The musical Hedwig and the Angry Inch passed over Memphis theaters quickly this year, but is available for rent now.
As I walked up and down the video store looking for something interesting to rent I came upon it. The cover of the DVD said if you liked Rocky Horror you would enjoy this movie. I also knew John Cameron Mitchell was up for best actor at The Golden Globes so I took the leap and rented it.
Hedwig and the Angry Inch is way beyond the before mentioned cult classic. This movie is more dynamic and intriguing. Both include original. catchy tunes and drag queens, but beyond that they are two entirely different things.
The off-Broadway musical of the same name was transformed into a movie by its writers.

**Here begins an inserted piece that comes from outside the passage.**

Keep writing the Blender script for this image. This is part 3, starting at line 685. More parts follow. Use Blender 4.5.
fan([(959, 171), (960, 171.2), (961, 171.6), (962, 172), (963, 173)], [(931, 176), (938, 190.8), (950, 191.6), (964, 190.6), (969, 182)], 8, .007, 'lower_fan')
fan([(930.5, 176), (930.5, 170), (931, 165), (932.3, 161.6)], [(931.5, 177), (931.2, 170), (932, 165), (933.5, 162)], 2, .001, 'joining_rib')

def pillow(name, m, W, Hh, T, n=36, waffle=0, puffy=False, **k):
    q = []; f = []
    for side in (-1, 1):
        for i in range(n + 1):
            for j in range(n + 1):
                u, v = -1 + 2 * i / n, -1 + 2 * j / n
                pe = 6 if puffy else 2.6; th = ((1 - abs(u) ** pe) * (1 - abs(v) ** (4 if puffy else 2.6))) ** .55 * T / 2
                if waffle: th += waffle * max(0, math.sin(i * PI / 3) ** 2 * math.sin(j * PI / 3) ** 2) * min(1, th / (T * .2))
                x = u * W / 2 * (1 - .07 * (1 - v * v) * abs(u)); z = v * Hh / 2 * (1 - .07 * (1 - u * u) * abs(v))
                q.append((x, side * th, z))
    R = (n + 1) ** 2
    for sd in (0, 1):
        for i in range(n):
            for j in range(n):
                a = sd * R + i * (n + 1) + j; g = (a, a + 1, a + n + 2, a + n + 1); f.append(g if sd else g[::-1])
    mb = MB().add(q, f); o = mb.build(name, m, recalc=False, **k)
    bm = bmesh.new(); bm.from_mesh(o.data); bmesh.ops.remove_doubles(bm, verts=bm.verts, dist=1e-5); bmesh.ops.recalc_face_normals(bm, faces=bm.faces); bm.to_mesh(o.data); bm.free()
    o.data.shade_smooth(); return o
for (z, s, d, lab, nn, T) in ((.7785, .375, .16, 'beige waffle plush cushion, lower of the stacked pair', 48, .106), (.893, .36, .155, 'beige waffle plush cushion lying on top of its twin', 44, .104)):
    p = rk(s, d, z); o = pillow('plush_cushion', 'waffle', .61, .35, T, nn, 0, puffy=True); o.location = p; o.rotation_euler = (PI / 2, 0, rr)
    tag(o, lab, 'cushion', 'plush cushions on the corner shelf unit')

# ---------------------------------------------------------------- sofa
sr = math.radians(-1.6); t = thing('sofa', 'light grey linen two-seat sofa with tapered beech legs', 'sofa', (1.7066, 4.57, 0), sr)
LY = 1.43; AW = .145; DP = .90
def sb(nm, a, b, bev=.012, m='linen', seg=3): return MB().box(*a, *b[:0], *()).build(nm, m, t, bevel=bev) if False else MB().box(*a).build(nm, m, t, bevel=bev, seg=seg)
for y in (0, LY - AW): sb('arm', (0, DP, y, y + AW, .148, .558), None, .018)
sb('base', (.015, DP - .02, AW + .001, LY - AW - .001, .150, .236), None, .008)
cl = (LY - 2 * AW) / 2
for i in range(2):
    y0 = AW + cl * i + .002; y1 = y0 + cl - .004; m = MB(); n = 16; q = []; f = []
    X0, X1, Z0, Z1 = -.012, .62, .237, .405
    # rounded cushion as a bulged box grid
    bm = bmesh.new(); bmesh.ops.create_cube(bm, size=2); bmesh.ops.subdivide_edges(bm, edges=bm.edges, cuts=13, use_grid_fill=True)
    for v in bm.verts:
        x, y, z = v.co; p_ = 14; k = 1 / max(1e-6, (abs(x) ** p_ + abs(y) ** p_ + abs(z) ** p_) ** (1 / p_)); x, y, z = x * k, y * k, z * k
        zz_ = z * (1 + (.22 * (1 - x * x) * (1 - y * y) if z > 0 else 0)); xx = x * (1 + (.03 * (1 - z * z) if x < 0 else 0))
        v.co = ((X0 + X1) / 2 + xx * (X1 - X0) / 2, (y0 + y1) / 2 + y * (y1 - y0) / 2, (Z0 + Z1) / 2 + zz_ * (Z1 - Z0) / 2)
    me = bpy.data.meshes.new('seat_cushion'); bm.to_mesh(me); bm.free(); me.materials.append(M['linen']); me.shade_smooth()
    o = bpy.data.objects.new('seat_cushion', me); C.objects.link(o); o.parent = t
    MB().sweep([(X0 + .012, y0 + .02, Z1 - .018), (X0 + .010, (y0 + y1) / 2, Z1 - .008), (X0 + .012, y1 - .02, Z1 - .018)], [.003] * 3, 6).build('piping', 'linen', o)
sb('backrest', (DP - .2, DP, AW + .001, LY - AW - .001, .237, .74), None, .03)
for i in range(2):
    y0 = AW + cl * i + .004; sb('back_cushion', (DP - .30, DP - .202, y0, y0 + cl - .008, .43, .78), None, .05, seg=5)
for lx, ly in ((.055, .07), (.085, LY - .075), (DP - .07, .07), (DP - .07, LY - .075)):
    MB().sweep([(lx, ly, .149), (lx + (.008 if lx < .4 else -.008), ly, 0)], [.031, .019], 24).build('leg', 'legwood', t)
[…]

Writer and director John Cameron Mitchell and composer lyricist Stephen Trask brought the movie musical to the twenty-first century.
Hedwig Schmidt (John Cameron Mitchell) a German, transsexual rock singer who now lives in America tries to come to terms with her sexuality and homeland of East Berlin through her music. The political songs she sings and wrote in her trailer in Kansas hint to the fact that the separation of Germany is some how related to the botched sex change she received before coming to the U.S.-hence the angry inch.
In Hedwig’s life everything is related, including the fact that if God wouldn’t have made Eve from Adam, Hedwig would not be in the situation he now faces- finding his other half.
Hedwig’s band, Hedwig and the Angry Inch, follow the successful singer Tommy Gnosis (Michael Pitt) wherever he is performing.
Hedwig hates Tommy because she claims he stole everything he knows from her. She makes this known during the slide show she narrates which confuses the small town people who are eating at the restaurants and malls where the band performs.
Hedwig, although divorced from the man who brought her over from Germany, is married now to a fellow band member, Vitzhak. His life’s dream is to be Angel in Rent.
When Vitzhak gets the part, Hedwig stops him from leaving by ripping up his pass port in a very dramatic and emotional scene.
Vitzhak cries to Hedwig and begs her not to ruin his chance of being a drag queen, but Hedwig, in a controlling and sick way, ends up hurting her husband.
Mitchell portrays this role beautifully. Even though he lost the Golden Globe, he still needs to be recognized for doing such edgy material for screen.
The music not only helps tell the story, but also entertains the viewer with its comfortable rhythms and veracious lyrics.
It is not clear enough, since it is rock and roll, to just use the words. This is why drawings are used to share the story which is her life. Hedwig sings about looking for her other half who may have taken all of the good assets from her and whether she will like the guy once she meets him.
Her childhood, as flashbacks occur throughout the movie, seems to be a questionable time for Hedwig.
As she sang along to American radio, her mother made her keep her head in the oven. Although it does openly reveal it, she was molested by her father who was an American officer just like her first husband.
This off-beat story is quite entertaining, even if you are a homophobic viewer.
The music is more like a bunch of rock ballads than show tunes.
Surprisingly, Hedwig makes a very pretty girl even if she does have too much make-up on. Hedwig and the Angry Inch questions the validation of a livelihood most people do not understand, but after viewing it you have a much clearer understanding of this ridiculed group.